Underline “attempt.” The move to nominate Kılıçdaroğlu as the successor to Deniz Baykal, the “steel man” of the party, was only the first of many arduous tasks that are awaiting those who in silence have been waiting for the moment of change.In appearance, one symmetry has already been achieved. Like Prime Minister Recep Tayyip Erdoğan, who is currently the most popular politician in the arena, Kılıçdaroğlu is a “man from the street.” Born in Nazımiye, Tunceli (Dersim) province, he knows the torment of growing up not only in poverty but also the suffering of being of Alevi-Kurdish origin (his adversaries in past elections even brought up the subject that one of his grandparents was Armenian, and he did not deny that) and belonging to the utopian ‘68 generation. So, we now have two leaders who speak the language of the people “down there” and are keen on carrying their plight ahead. This might add to the challenges of the Justice and Development Party (AK Party) leader.

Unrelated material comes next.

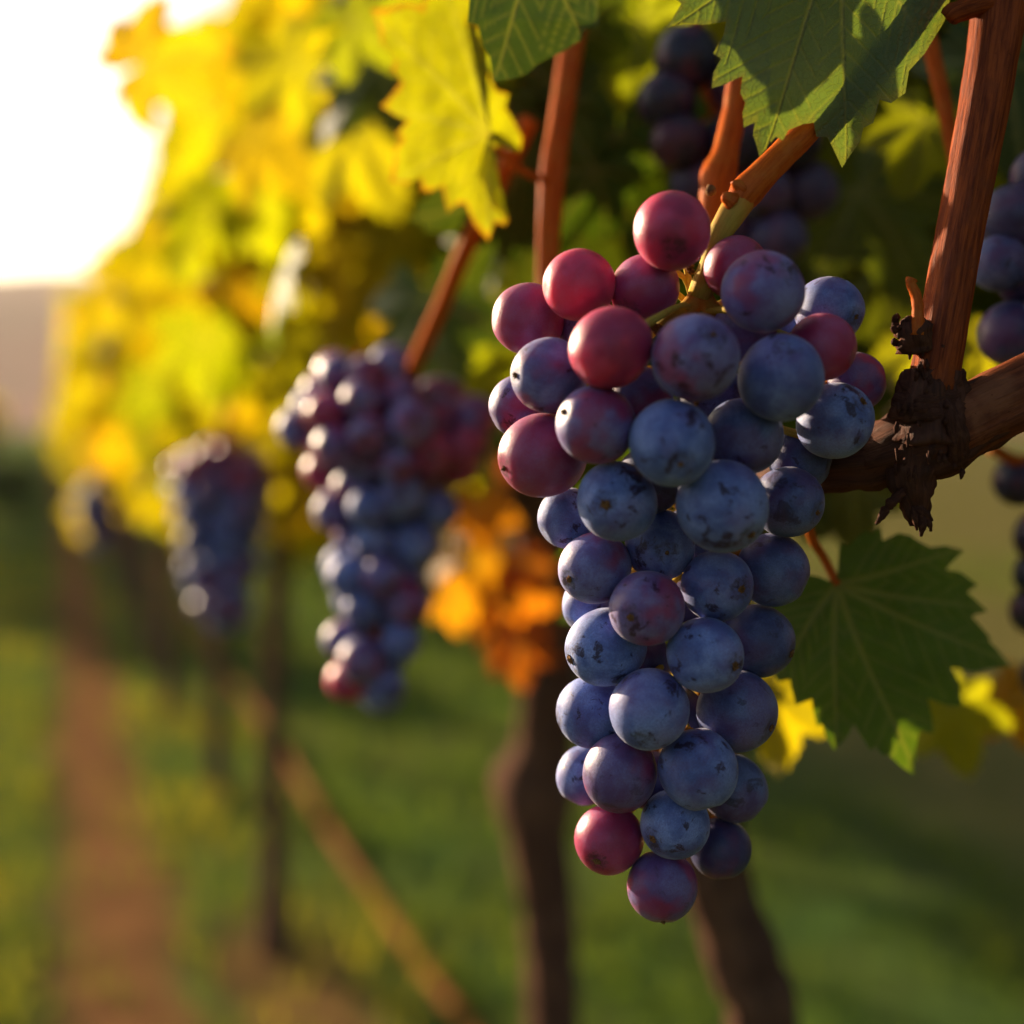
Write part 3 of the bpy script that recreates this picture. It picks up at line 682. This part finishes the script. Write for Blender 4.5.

The focus of the congress was, therefore, what Kılıçdaroğlu would have to say. Despite the escalating hype promoting him in past years as an alternative, the crowds had little chance to experience his oratorical skills -- a key element in Turkish politics. Known for having a “placid voice,” Kılıçdaroğlu began cautiously and ended with much emotion. But it was apparent that he gave all he could, he consumed his entire arsenal of visions and pledges, and one final conclusion might be that he will need to work much more on that.
Looking firm and decided, Kılıçdaroğlu clearly changed the leadership rhetoric, which has dominated the CHP course in particular since 2004-2005. Baykal’s classical “reactionary” strategy and ill-tempered, acrimonious, confrontational style was pushed aside. His politics, based on spreading fear, such as phrasing like “the republic is in grave danger,” was left aside, and instead, Kılıçdaroğlu laid the base on hope. In a clear signal on a prospective party line based on class politics, his address targeted workers, the ill-paid, peasants, the retired, low-income households, the unemployed. His emphasis shifted, too, to the fight against corruption and mismanagement and nepotism. This means that Kılıçdaroğlu believes that the real fight to defeat the AK Party will have to happen in the area of economy and not through the “Islamism vs. secularism” type discourses that identified the CHP over the years. With the emphasis on “corruption, poverty and unemployment,” he hopes that the CHP will win both the lower-middle and middle classes by focusing on their daily, real life issues such as miniscule budgets.
But his speech left many other, even bigger questions remaining. Kılıçdaroğlu did not clarify where he stands regarding basic freedoms, constitutional reform and the democratization process in general. In passing, he rejected “policies based on religion and ethnic identity,” which means he does not think differently from his predecessor. He did not clarify his stance on the ongoing discussions about civilian-military relations, nor did he elaborate on his vision over “social democracy.”
This will leave us with questions. They will be answered, in time, by what will happen inside the CHP. As much as there is a desire to vote for a party on the left that promotes social-liberal values, progressive policies for freedom and human rights (including ethnic identities and religious sensitivities), an open society based on tolerance and the representation of the masses that seek a prosper and stable future, there are also -- among the “root voters” of the party -- those who identify themselves exclusively as Turks, value secularism above anything else and feel concerned about national sovereignty and proud about independence.
It is a very delicate balance. And, sooner or later, the party will have to choose either the path of being a “party of the state” or a “party of a civilian political cause.” The real power struggle, which now begins with the election of officers and sub-leaders, will be a very tough one. The new leader has doubtlessly caught the momentum because the large bulk of the record number of “undecided” voters have now flooded toward him. Yet, this is temporary because, as the congress yesterday showed, all the old figures of the past (Rahşan Ecevit is one of them) have also become hopeful that they might have a place to steer the party toward an even more Kemalist, more “conservative secularist” path. And Baykal’s “fan club” in the party will never back down. This is a serious probability.
Nevertheless, what happens with the CHP raises expectations. As the past five or so years have shown, Turkish politics need to normalize, turn into a ground over which policies based on hope (not fear) should compete and a reasonable symmetry between the main actors be established. The changes in the CHP might bring politics into a consensus on democratization through a civilized discourse. Polarization may start eroding. As a friend of mine said: “At the moment, nobody expects the CHP to become a social democratic party overnight. Let them become democrats, and it shall suffice for the time being.”